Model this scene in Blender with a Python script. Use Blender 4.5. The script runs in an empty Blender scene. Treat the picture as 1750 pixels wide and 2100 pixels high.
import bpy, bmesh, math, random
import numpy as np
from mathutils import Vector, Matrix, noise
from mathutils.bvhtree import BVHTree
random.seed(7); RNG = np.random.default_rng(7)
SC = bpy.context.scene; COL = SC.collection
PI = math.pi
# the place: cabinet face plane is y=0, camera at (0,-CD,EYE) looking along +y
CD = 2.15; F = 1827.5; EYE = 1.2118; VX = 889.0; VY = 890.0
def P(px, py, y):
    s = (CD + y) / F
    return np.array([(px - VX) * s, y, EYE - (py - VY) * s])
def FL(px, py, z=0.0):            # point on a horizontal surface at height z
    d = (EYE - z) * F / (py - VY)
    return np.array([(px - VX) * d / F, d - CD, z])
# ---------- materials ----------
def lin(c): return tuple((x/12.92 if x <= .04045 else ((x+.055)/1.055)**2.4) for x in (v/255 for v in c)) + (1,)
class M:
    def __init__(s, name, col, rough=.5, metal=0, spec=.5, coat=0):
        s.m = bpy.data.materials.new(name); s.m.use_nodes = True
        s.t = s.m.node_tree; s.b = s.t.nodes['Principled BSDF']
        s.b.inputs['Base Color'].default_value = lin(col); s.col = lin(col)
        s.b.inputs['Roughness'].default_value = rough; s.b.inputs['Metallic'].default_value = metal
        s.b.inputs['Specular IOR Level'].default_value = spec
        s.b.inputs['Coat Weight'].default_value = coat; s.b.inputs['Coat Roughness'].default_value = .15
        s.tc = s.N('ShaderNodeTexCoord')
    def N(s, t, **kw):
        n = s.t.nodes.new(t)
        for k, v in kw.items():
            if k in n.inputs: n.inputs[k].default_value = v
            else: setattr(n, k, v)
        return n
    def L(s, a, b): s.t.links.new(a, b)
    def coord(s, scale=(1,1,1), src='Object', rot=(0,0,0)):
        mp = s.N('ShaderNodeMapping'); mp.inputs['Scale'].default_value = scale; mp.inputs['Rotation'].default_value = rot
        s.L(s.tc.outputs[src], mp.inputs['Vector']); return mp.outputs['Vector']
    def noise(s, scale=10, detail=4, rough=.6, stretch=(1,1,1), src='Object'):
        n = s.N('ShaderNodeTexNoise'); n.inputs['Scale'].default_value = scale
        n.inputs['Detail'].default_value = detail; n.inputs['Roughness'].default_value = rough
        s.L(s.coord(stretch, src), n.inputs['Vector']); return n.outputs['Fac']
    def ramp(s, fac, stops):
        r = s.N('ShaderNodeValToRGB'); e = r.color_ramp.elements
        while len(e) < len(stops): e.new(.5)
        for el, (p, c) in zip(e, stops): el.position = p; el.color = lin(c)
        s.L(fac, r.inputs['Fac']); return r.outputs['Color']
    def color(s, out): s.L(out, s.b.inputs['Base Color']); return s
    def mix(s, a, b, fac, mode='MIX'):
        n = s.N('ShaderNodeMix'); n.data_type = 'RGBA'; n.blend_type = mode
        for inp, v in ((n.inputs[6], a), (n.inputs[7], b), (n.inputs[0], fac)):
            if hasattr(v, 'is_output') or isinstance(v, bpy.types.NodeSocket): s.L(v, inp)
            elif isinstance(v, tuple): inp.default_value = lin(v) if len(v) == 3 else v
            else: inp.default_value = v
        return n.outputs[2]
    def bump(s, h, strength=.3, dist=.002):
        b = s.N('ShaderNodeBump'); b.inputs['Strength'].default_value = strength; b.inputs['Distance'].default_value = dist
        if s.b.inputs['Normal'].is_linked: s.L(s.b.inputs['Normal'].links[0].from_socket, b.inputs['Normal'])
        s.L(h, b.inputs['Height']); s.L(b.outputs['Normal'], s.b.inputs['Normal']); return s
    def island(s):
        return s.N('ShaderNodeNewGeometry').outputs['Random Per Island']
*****
GOAL OF THE EXERCISE:
Gather and copy every line of the data in which the string "scene" is found.

RESPONSE TO THE EXERCISE:
Model this scene in Blender with a Python script. Use Blender 4.5. The script runs in an empty Blender scene. Treat the picture as 1750 pixels wide and 2100 pixels high.
SC = bpy.context.scene; COL = SC.collection